Review: Constellations

Riona Millar 1 May 2019
Image credit: ESA/ Hubble


I’ve always been jealous of Nick Payne, the writer of Constellations. I once did a script-reading group at the Royal Court, and he was lauded as the youngest writer with an original script staged in their upstairs space – what I would have given to see that performance!

Tonight, though, Alistair Henfrey’s production has sated my need to see it, surpassing every conception I might have had of staging, lighting or sound.

The walls of the Corpus Playroom are this week transformed, glittering with metallic hexagons as of a beehive, with constellations scattered on doors and furniture. This is a ‘two-hander’ play – two actors, two characters, all night – and the staging reflects (and refracts) the careers of Marianne, a cosmologist (Clemi Collett) and Roland, a beekeeper (Bilal Hasna). As well as being a piece of deeply intimate drama, it is an educational one: the play is littered with scraps of knowledge about the nature of physics, the competing theories about the state of the universe, and information about bees. I don’t know how intentional it was, but when the two stools that make up the set are stacked on top of one another, sparkling with constellations, they look like a hive.

Time in the play is, as is the case in physics, non-linear – we are presented with intersecting timelines, coexisting simultaneously, marked clearly and distinctly with Aidan Tulloch’s electrically eerie compositions. On a broad scale, the play moves in the chronological order of a relationship between its two characters, moving through infidelities, reunions, and varyingly successful proposals, to a shared difficulty and grief. It is a fairly standard progression – until it is not.

Marianne explains to Roland that, if we hold multiverse theory to be correct, then every possible decision we could make produces another universe where that option is the one taken. Thus we see these multiplicities play out, scenes repeated with very slight changes offering a completely different outcome in each scenario. These slightly altered repeats are where Collett and Hasna really shine, their dynamic vastly changed by every minor detail, unaltered lines repeated with the same cadences, pauses taking up the same space. Their acting is what really demonstrates the change a minor detail can make.

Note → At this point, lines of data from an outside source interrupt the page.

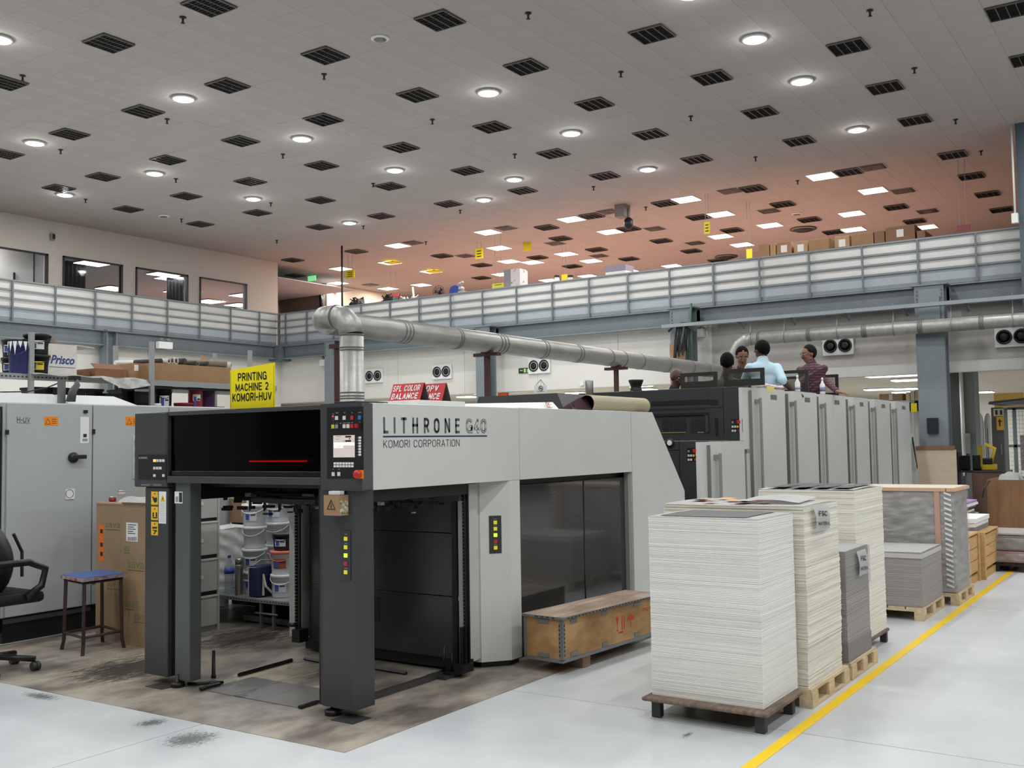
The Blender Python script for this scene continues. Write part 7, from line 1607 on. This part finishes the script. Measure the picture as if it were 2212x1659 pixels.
# shelf with cartons and files above far units
sh = empty('high_shelf', (25.2, 7.0, 0), 'pale shelf beyond the far printing units carrying cartons and files', 'shelf')
ya, yb = Xp(1890, 865, 25).y, Xp(1965, 865, 25).y; zs_ = hgt(25, 6.3, 867)
build('board', B().box(25, 25.5, yb, ya, zs_-.04, zs_), M('pale_metal', (214, 214, 210), .4), sh)
for y in (yb+.02, ya-.05): build('upright', B().box(25.45, 25.5, y, y+.04, 0, zs_-.041), M('pale_metal', (214, 214, 210), .4), sh)
r = empty('cardboard_box', (25.2, ya-.4, zs_), 'brown carton on the pale shelf beyond the far units', 'box'); build('carton', B().box(25.02, 25.45, ya-.62, ya-.1, zs_+.001, zs_+.17), card2, r); build('tape', B().box(25.015, 25.02, ya-.4, ya-.32, zs_+.02, zs_+.16), whitep, r)
for k in range(7):
    y = ya-.70-k*.10; c = [(232, 220, 160), (224, 216, 190), (210, 180, 120)][k % 3]
    tag(bx('file_binder', 25.05, 25.4, y-.085, y, zs_+.001, zs_+.19+.02*(k % 3), M('binder_%d' % (k % 3), c, .6)), ['cream', 'pale', 'tan'][k % 3]+' file binder on the shelf beyond the far units, '+ORD[k]+' from the left', 'binder', 'file binders on the high shelf')
# chairs and panels seen left below the white wall: long pale worktop
bx('worktop', 26, 27.5, 12, 24, .0, 2.35, M('pale_tan_unit', (196, 184, 160), .7), None, label='long tan storage unit in the hall beyond the white wall', cat='cabinet')
bx('orange_lamp', 24.12, 24.24, Xp(1088, 846, 24.2).y-.15, Xp(1088, 846, 24.2).y+.15, 3.31, 3.42, M('orange_red', (225, 80, 30), .5), None, label='small orange beacon seen just under the white wall', cat='beacon')
# ================================================================ UPSTAIRS ITEMS
MZ = 5.342
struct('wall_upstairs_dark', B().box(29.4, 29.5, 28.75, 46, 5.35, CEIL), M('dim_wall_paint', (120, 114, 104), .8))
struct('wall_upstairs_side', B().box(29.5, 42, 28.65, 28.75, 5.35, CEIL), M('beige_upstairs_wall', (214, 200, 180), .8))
struct('wall_upstairs_back', B().box(55, 55.2, -16, 46, 5.35, CEIL), M('beige_upstairs_wall', (214, 200, 180), .8))
build('wall_pipe', B().tube([(29.36, 28.9, CEIL-.3), (29.3, 28.75, CEIL-.7), (29.3, 28.7, 5.4)], .08, 10), blkm, label='dark bent pipe at the corner of the upstairs walls', cat='pipe')
build('conduit_line', B().tube([(31, 28.6, 7.7), (40, 28.6, 7.7)], .05, 8), whitep, label='white conduit running along the beige upstairs wall', cat='conduit')
fbox('alarm_plate', 'y', 28.6, (720, 626, 727, 633), red, None, .04, label='small red alarm call point on the beige upstairs wall', cat='alarm')
# hanging pole
p = Xp(739, 620, 23.62); build('pole', B().tube([(23.62, p.y, 5.5), (23.62, p.y, Xp(739, 531, 23.62).z)], .03, 8), blkm, label='thin black pole standing at the mezzanine rail above the duct elbow', cat='pole')
# exit sign
def hang(px0, py0, px1, py1, c, m_, nm, label, cat, ctop=None, wire=True, t=.03, lines=3, wires=(.25, .75)):
    a, b_ = Xp(px0, (py0+py1)/2, c), Xp(px1, (py0+py1)/2, c); zt = Xp((px0+px1)/2, py0, c).z; zb = Xp((px0+px1)/2, py1, c).z
    r = empty(nm, (c, (a.y+b_.y)/2, zb), label, cat)
    build('panel', B().box(c-t, c, b_.y, a.y, zb, zt), m_, r)
    H = zt-zb; W = a.y-b_.y
    for k in range(lines):
        z = zt-H*(.24+.26*k); build('lettering', B().box(c-t-.002, c-t, b_.y+W*.2, a.y-W*.2, z-H*.06, z+H*.03), black_t, r)
    for f in wires if wire else (): build('hanging_rod', B().tube([(c-t/2, b_.y+W*f, zt), (c-t/2, b_.y+W*f, CEIL)], .006, 6), M('rod_grey', (150, 140, 136), .5), r)
    return r
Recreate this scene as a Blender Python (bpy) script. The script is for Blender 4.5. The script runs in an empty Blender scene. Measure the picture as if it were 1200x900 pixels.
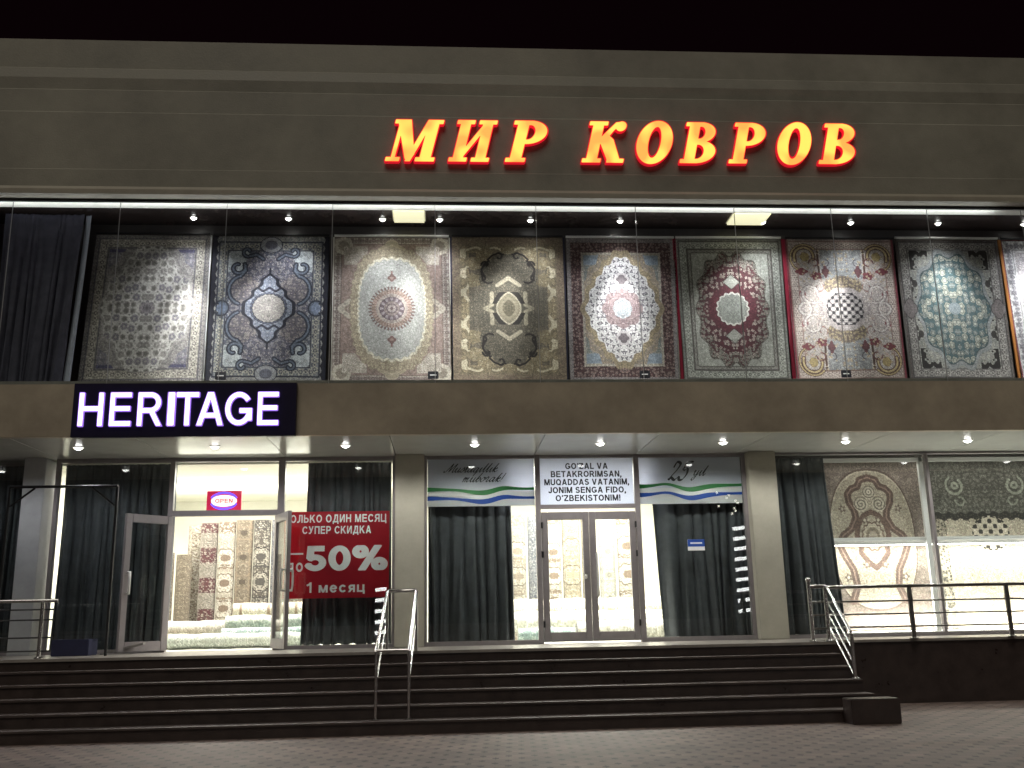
import bpy, math, random
import numpy as np
from mathutils import Vector, Matrix
random.seed(4)
scene = bpy.context.scene
col = scene.collection
PI = math.pi

# ---------------------------------------------------------------- camera
def camera_matrix(pitch, yaw, roll, loc):
    fw = Vector((-math.sin(yaw)*math.cos(pitch), math.cos(yaw)*math.cos(pitch), math.sin(pitch)))
    rt = Vector((math.cos(yaw), math.sin(yaw), 0)); up = rt.cross(fw)
    c, s = math.cos(roll), math.sin(roll)
    r2, u2 = c*rt+s*up, -s*rt+c*up
    m = Matrix((r2, u2, -fw)).transposed().to_4x4(); m.translation = loc
    return m
cd = bpy.data.cameras.new("camera"); cam = bpy.data.objects.new("camera", cd); col.objects.link(cam)
cd.sensor_width = 36; cd.lens = 36*1150/1200; cd.clip_end = 1500; cd.clip_start = .05
cam.matrix_world = camera_matrix(math.radians(13.4), math.radians(-4.0), math.radians(-1.15), Vector((0, -16.45, 1.36)))
scene.camera = cam
# ---------------------------------------------------------------- night sky, street light, exposure
W = bpy.data.worlds.new("World"); scene.world = W; W.use_nodes = True
bg = W.node_tree.nodes["Background"]; bg.inputs[0].default_value = (.0024, .0007, .0012, 1); bg.inputs[1].default_value = 1.0
sd = bpy.data.lights.new("street_light", "SUN"); sd.energy = .95; sd.angle = math.radians(35); sd.color = (1, .93, .80)
sun = bpy.data.objects.new("street_light", sd); col.objects.link(sun)
sun.rotation_euler = (math.radians(90-57), 0, math.radians(-14))
vs = scene.view_settings; vs.view_transform = 'Standard'; vs.look = 'None'; vs.exposure = 0; vs.gamma = 1
scene.cycles.use_denoising = True
scene.cycles.max_bounces = 8; scene.cycles.transparent_max_bounces = 16; scene.cycles.sample_clamp_indirect = 6

def spot(name, loc, target, watt, deg, blend=.5, color=(1, .97, .92), r=.03):
    l = bpy.data.lights.new(name, 'SPOT'); l.energy = watt; l.spot_size = math.radians(deg); l.spot_blend = blend; l.color = color; l.shadow_soft_size = r
    o = bpy.data.objects.new(name, l); col.objects.link(o); o.location = loc
    o.rotation_euler = (Vector(target)-Vector(loc)).to_track_quat('-Z', 'Y').to_euler(); return o
def area(name, loc, rot, sx, sy, watt, color=(1, .96, .86)):
    l = bpy.data.lights.new(name, 'AREA'); l.shape = 'RECTANGLE'; l.size = sx; l.size_y = sy; l.energy = watt; l.color = color
    o = bpy.data.objects.new(name, l); col.objects.link(o); o.location = loc; o.rotation_euler = rot; return o

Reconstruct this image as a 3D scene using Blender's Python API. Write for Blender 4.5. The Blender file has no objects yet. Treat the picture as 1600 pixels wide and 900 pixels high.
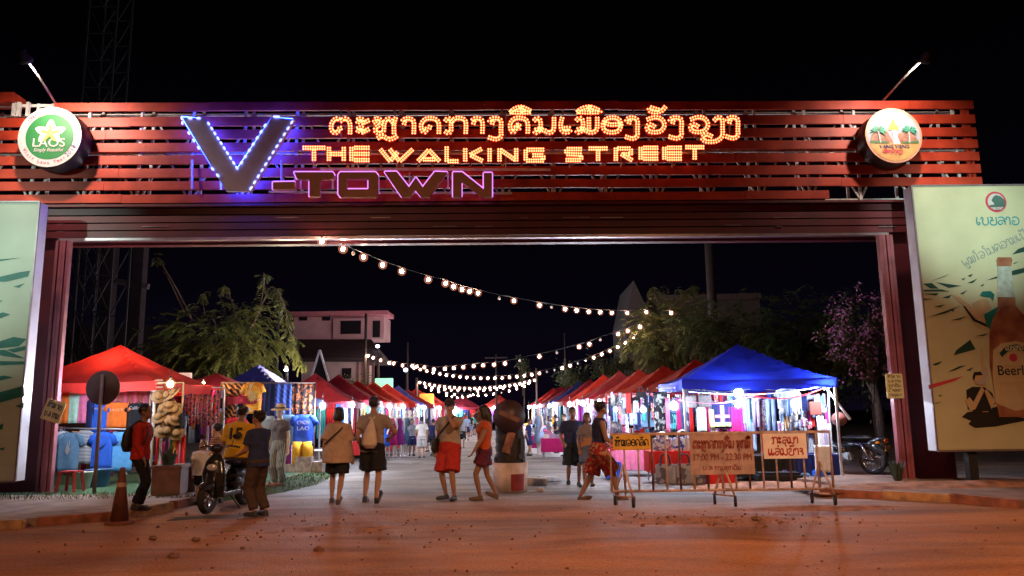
import bpy, bmesh, math, random, zlib
from mathutils import Vector, Matrix, Euler
random.seed(7)
R = math.radians
scene = bpy.context.scene
col = scene.collection

# ------------------------------------------------------------------ camera, sky, exposure
CAM_Z, PITCH, ROLL, F = 1.5, R(9.2), R(-0.75), 1200.0
cd = bpy.data.cameras.new('camera'); cam = bpy.data.objects.new('camera', cd); col.objects.link(cam)
cd.sensor_width = 36.0; cd.lens = 36.0 * F / 1600.0; cd.clip_start = 0.1; cd.clip_end = 900
CM = Matrix.Rotation(R(90) + PITCH, 3, 'X') @ Matrix.Rotation(ROLL, 3, 'Z')
cam.matrix_world = Matrix.Translation((0, 0, CAM_Z)) @ CM.to_4x4()
scene.camera = cam
scene.view_settings.view_transform = 'Standard'; scene.view_settings.look = 'None'
scene.view_settings.exposure = 0.0; scene.view_settings.gamma = 1.0
scene.cycles.use_denoising = True
scene.cycles.max_bounces = 5; scene.cycles.diffuse_bounces = 3; scene.cycles.transmission_bounces = 4
scene.cycles.sample_clamp_indirect = 4.0; scene.cycles.sample_clamp_direct = 0.0
scene.cycles.caustics_reflective = False; scene.cycles.caustics_refractive = False

wd = bpy.data.worlds.new('World'); scene.world = wd; wd.use_nodes = True
wt = wd.node_tree; bg = wt.nodes['Background']
tc = wt.nodes.new('ShaderNodeTexCoord'); sx = wt.nodes.new('ShaderNodeSeparateXYZ'); cr = wt.nodes.new('ShaderNodeValToRGB')
wt.links.new(tc.outputs['Generated'], sx.inputs[0]); wt.links.new(sx.outputs['Z'], cr.inputs[0]); wt.links.new(cr.outputs[0], bg.inputs[0])
cr.color_ramp.elements[0].position = 0.0; cr.color_ramp.elements[0].color = (0.0030, 0.0019, 0.0060, 1)   # town glow near the horizon
cr.color_ramp.elements[1].position = 0.42; cr.color_ramp.elements[1].color = (0.0004, 0.0003, 0.0006, 1)
e = cr.color_ramp.elements.new(0.2); e.color = (0.0010, 0.0007, 0.0021, 1)
bg.inputs[1].default_value = 1.0

def ray(px, py):
    return CM @ Vector((px - 800.0, 450.0 - py, -F))
def at(px, py, Y):
    d = ray(px, py); return Vector((0, 0, CAM_Z)) + d * (Y / d.y)
def G(px, py, z=0.0):
    d = ray(px, py); return Vector((0, 0, CAM_Z)) + d * ((z - CAM_Z) / d.z)

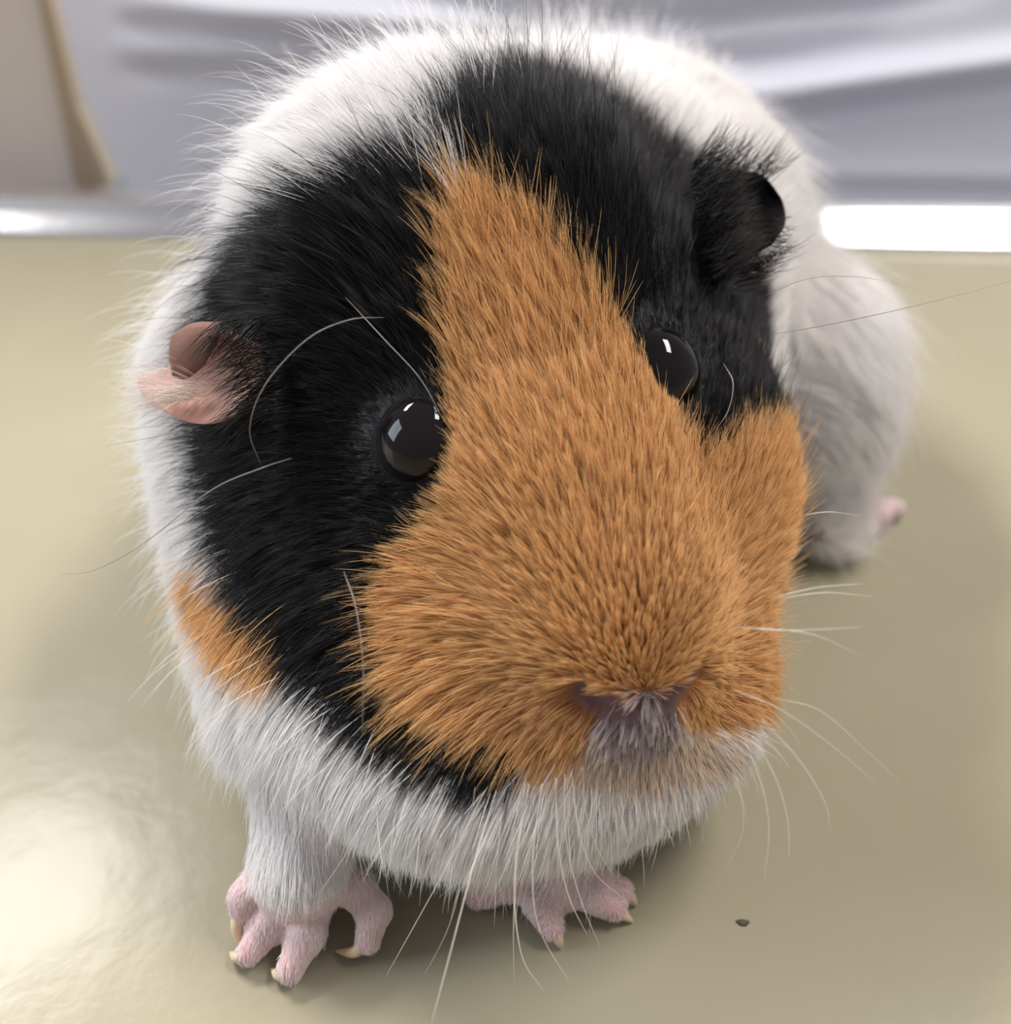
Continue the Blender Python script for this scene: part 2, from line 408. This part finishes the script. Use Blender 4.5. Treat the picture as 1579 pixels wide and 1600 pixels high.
def classify(p, jit=0.0):              # 0 white 1 orange 2 black 3 lip 4 cream
    q = p-CAM; d = q@FW; x = 789.5+FPX*(q@RT)/d; y = 800-FPX*(q@UP)/d
    if jit: x = x+rng.normal(0, jit, len(x)); y = y+rng.normal(0, jit, len(x))
    col = np.zeros(len(p), int)
    col[inpoly(BLACK, x, y)] = 2; col[inpoly(ORANGE, x, y)] = 1; col[inpoly(CREAM, x, y)] = 4; col[inpoly(LIP, x, y)] = 3
    col[inpoly(PATCH, x, y)] = 1; col[inpoly(WSTREAK, x, y)] = 0
    # what lies behind the head's own front surface does not carry the face's markings
    dist = np.linalg.norm(q, axis=1); sh = sdf_head(p)
    far = (sh > 1.9)
    col[far & (col != 0)] = 0
    hidden = np.zeros(len(p), bool)
    for i in np.nonzero(col != 0)[0]:
        r = bvh.ray_cast(Vector(CAM), Vector(q[i]/dist[i]))
        if r[0] is not None and dist[i]-r[3] > 1.6: hidden[i] = True
    col[hidden] = np.where(sh[hidden] < 0.25, 2, 0)
    return col
SKINC = {0: (0.62, 0.50, 0.46), 1: (0.36, 0.13, 0.035), 2: (0.006, 0.005, 0.006), 3: (0.20, 0.125, 0.13), 4: (0.55, 0.42, 0.33)}
vc = classify(VV)
cols = np.array([SKINC[int(c)] for c in vc])
# naked skin: paws pink, nostrils mauve-brown
near_paw = np.full(nv, 9.0)
for a, b, ra, rb, k in caps[1:2]+caps[3:]: near_paw = np.minimum(near_paw, sd_cap(VV, a, b, ra, rb))
wp = np.clip(1-near_paw/0.3, 0, 1)*np.clip((1.6-VV[:, 2])/0.6, 0, 1)*(vc == 0)
pink = np.array([0.74, 0.54, 0.54])[None]*(0.9+0.1*np.sin(VV[:, :1]*9))
cols = cols*(1-wp[:, None])+pink*wp[:, None]
tipw = np.zeros(nv)
for t_ in TOES_L+TOES_R:
    e = G(*t_[-1]); tipw = np.maximum(tipw, np.clip(1-np.linalg.norm(VV-e, axis=1)/0.55, 0, 1))
cols = cols*(1-0.8*tipw[:, None])+np.array([0.60, 0.28, 0.26])*0.8*tipw[:, None]
nosd = np.full(nv, 9.0)
for a, b, r in NOS: nosd = np.minimum(nosd, sd_cap(VV, a, b, r, r))
wn = np.clip(1-nosd/0.12, 0, 1)[:, None]
cols = cols*(1-wn)+np.array([0.15, 0.085, 0.085])*wn
ca = me.color_attributes.new('coat', 'FLOAT_COLOR', 'POINT')
ca.data.foreach_set('color', np.hstack([cols, np.ones((nv, 1))]).astype(np.float32).ravel())
me.vertices.foreach_set('co', (VV*S).astype(np.float32).ravel()); me.update()
me.polygons.foreach_set('use_smooth', [True]*len(me.polygons))

gp = empty('guinea_pig', (1.0, 20.0, 0.0))
tag(gp, 'white guinea pig with a black and orange face crouching on the table', 'guinea pig')
body = link('body', me, M_skin, gp)

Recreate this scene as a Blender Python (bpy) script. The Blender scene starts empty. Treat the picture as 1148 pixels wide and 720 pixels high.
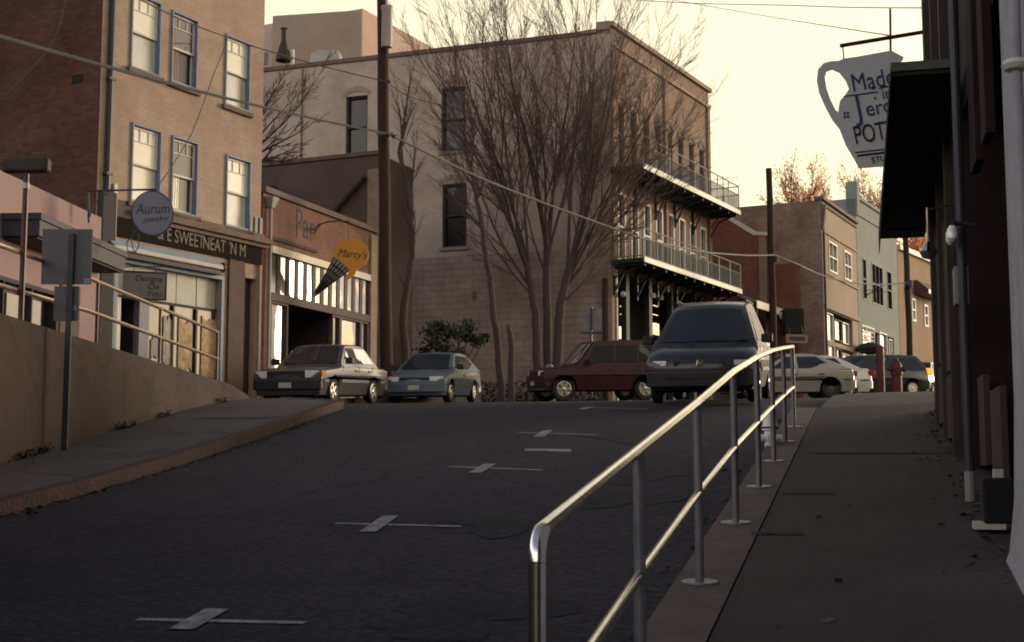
import bpy, bmesh, math, random
from mathutils import Vector, Matrix, Quaternion
R = math.radians
rnd = random.Random(7)
scn = bpy.context.scene
COL = scn.collection

# ------------------------------------------------------------------ camera
F = 1500.0; CX = 574.0; CY = 360.0; PITCH = math.atan(160 / F); EYE = 1.7
cd = bpy.data.cameras.new("camera"); cam = bpy.data.objects.new("camera", cd); COL.objects.link(cam)
cd.sensor_width = 36; cd.lens = F / 1148 * 36; cd.clip_start = 0.05; cd.clip_end = 3000
cam.location = (0, 0, EYE); cam.rotation_euler = (R(90) + PITCH, 0, 0)
scn.camera = cam
cd.dof.use_dof = False

# ------------------------------------------------------------------ sky and sun (low, ahead on the right, a hazy dusk)
SUN_AZ = 55.0; SUN_EL = 6.0
world = bpy.data.worlds.new("World"); scn.world = world; world.use_nodes = True
wn = world.node_tree.nodes; wl = world.node_tree.links
bg = wn["Background"]
sky = wn.new("ShaderNodeTexSky"); sky.sky_type = 'NISHITA'; sky.sun_disc = False
sky.sun_elevation = R(SUN_EL); sky.sun_rotation = R(SUN_AZ); sky.altitude = 1500
sky.air_density = 1.0; sky.dust_density = 3.0; sky.ozone_density = 1.0
tint = wn.new("ShaderNodeMixRGB"); tint.blend_type = 'MULTIPLY'; tint.inputs[0].default_value = 1.0
tint.inputs[2].default_value = (1.0, 0.82, 0.54, 1)
wl.new(sky.outputs[0], tint.inputs[1]); wl.new(tint.outputs[0], bg.inputs[0])
bg.inputs[1].default_value = 0.05
# thin bright dusk veil over the whole sky, strongest round the hidden sun
SUNV = (math.sin(R(SUN_AZ)) * math.cos(R(SUN_EL)), math.cos(R(SUN_AZ)) * math.cos(R(SUN_EL)), math.sin(R(SUN_EL)))
wtc = wn.new("ShaderNodeTexCoord"); dotn = wn.new("ShaderNodeVectorMath"); dotn.operation = 'DOT_PRODUCT'; dotn.inputs[1].default_value = SUNV
wl.new(wtc.outputs["Generated"], dotn.inputs[0])
mrg = wn.new("ShaderNodeMapRange"); mrg.inputs[1].default_value = -1; mrg.inputs[2].default_value = 1
wl.new(dotn.outputs["Value"], mrg.inputs[0])
vr_ = wn.new("ShaderNodeValToRGB"); ce = vr_.color_ramp.elements
VEIL = [(0.0, (1.15, 1.06, .94)), (.42, (1.05, .965, .85)), (.52, (.74, .68, .57)), (.60, (.61, .565, .39)), (.70, (.58, .53, .345)), (.88, (.62, .56, .365)), (.95, (1.05, .94, .70)), (1.0, (1.35, 1.18, .84))]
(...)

The play offers us the message that no matter the possible choices we make, there is ultimately only one outcome that awaits us all – but it is not a hopeless play, even with moments interspersed from early on of the play’s final scene, whose emotional impact is strongest seen in full, partly because of our familiarity that has grown from the moments that appear in between all the possible realities. Instead Marianne reassures Roland – and us – that there is no set period of time allotted to us. Again, time is not linear: our pasts and presents and futures coexist, just as they do in the play; in the eyes of physics, the idea of having ‘more time’ with someone is irrelevant. This is comforting in ways I can’t quite explain.

It is a really beautiful piece of theatre – Henfrey’s direction lifts it from the script and plays with it delicately, weaving an intimacy and closeness that sits perfectly in the confines of the Corpus Playroom. It is hard, at the end of the play, to step outside and find we are no longer surrounded by stars.